Within Arches National Park an extensive bedding plane sub-parallel exposure of the upper Entrada Fm. shows a longitudinal and cross joint pattern visible in Google Earth. The longitudinal joints form panels with interior cross joints, whose geometry as seen in Google Earth was the research focus. Results are constrained by image resolution, and how geomorphic processes make the fractures visible. Three specific questions were investigated. Spacing of intra-layer joints is known to be a function of thickness. Is cross joint spacing here similarly a function of the panel width? Does cross joint strike orientation variance increase with distance from the truncating longitudinal joint? Are the cross joint intersections on opposing sides of a longitudinal fracture dependent on each other? Answers to these questions may produce a better understanding of how these joints formed. Interior cross joint spacing was measured along traverses along panel centers of varying width, and panel width vs. average spacing plotted. Cross joints were traced with constant length line segments. Line segment orientations were calculated, and standard deviations of sliding window sub-samples as a function of the average perpendicular distance from the longitudinal joint were plotted. X, Y positions of opposing cross joint intersections along a longitudinal joint were used to calculate the percentage position of each intersection relative to the distance between nearest intersections on the either side. Histograms of percentage positions were constructed, and Chi-square statistics were used to test if the distribution was non-random. Cross joint spacing histograms were unimodal and slightly right skewed. The average spacing vs. panel width relationship is linear for the range of panel widths used. Spacing is ≈50-60% of the longitudinal panel width, a ratio similar to that documented elsewhere for layered rocks.

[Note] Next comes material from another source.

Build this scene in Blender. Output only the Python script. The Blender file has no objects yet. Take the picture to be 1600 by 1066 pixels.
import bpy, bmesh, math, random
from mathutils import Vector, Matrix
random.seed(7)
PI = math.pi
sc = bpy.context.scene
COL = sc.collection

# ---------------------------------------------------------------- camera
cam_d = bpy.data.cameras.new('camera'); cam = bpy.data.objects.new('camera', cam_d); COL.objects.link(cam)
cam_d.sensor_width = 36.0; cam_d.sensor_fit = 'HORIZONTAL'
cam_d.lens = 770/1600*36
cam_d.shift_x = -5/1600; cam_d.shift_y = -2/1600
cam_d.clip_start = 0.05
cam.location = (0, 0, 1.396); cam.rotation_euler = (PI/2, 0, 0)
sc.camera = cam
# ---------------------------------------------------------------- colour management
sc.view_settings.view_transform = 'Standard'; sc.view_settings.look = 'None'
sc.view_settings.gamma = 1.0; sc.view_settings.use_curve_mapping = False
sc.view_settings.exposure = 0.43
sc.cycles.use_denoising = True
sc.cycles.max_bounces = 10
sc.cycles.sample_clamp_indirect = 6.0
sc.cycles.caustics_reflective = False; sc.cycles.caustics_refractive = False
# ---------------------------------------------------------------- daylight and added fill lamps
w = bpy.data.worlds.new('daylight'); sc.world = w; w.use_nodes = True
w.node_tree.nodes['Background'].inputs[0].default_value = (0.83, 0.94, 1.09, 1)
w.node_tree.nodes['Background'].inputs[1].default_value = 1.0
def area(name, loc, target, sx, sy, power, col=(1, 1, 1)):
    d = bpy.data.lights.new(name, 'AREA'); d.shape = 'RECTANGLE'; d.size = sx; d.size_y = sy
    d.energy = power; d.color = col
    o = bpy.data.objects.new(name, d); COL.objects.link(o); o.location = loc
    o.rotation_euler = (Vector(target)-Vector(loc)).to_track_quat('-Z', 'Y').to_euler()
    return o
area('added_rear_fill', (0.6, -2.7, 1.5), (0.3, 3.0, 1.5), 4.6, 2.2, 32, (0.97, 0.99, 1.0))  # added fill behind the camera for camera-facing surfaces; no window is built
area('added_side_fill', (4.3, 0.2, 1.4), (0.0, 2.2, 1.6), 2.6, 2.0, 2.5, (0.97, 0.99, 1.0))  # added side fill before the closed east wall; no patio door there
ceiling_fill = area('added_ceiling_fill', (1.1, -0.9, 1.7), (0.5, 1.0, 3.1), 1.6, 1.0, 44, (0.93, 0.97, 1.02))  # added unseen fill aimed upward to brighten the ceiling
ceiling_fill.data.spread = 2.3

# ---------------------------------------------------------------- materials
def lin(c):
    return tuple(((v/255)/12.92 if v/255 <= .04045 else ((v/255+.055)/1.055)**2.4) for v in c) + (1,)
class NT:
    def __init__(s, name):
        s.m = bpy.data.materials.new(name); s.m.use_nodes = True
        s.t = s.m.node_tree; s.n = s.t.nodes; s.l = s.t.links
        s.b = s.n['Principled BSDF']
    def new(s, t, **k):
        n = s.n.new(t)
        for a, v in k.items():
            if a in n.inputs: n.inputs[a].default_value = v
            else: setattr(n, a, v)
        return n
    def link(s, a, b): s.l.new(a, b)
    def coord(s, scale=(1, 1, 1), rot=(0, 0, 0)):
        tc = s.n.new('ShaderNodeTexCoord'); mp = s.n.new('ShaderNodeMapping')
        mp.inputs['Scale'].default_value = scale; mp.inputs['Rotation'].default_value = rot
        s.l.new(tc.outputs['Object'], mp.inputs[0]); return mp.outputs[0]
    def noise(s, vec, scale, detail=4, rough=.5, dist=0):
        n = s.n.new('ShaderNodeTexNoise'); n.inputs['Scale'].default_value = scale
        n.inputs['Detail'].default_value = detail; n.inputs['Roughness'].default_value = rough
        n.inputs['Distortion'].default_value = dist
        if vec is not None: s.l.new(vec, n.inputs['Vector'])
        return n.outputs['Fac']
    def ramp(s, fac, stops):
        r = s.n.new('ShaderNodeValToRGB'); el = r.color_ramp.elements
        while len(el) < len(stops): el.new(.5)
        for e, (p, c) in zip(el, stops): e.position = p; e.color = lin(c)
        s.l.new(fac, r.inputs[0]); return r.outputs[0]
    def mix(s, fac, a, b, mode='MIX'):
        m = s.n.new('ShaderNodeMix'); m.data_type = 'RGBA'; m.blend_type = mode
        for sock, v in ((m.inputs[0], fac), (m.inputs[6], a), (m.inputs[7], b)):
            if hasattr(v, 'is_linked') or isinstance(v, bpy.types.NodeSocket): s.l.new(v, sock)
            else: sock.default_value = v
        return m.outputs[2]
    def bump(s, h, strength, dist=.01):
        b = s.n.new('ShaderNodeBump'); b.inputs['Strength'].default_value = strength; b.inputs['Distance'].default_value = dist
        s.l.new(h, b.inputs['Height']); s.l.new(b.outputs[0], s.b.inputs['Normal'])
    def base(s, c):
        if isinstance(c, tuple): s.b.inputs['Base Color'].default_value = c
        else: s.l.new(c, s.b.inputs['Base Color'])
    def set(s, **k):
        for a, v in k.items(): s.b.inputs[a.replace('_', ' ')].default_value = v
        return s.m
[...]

The orientation organization as measured by standard deviation of the cross joint orientations decreases nonlinearly with distance from the adjacent longitudinal joints. In initial results, orientation variability increases significantly at 8 m or greater from an adjacent longitudinal joint. Initial results indicate that there is a relationship between opposing cross joint intersection positions.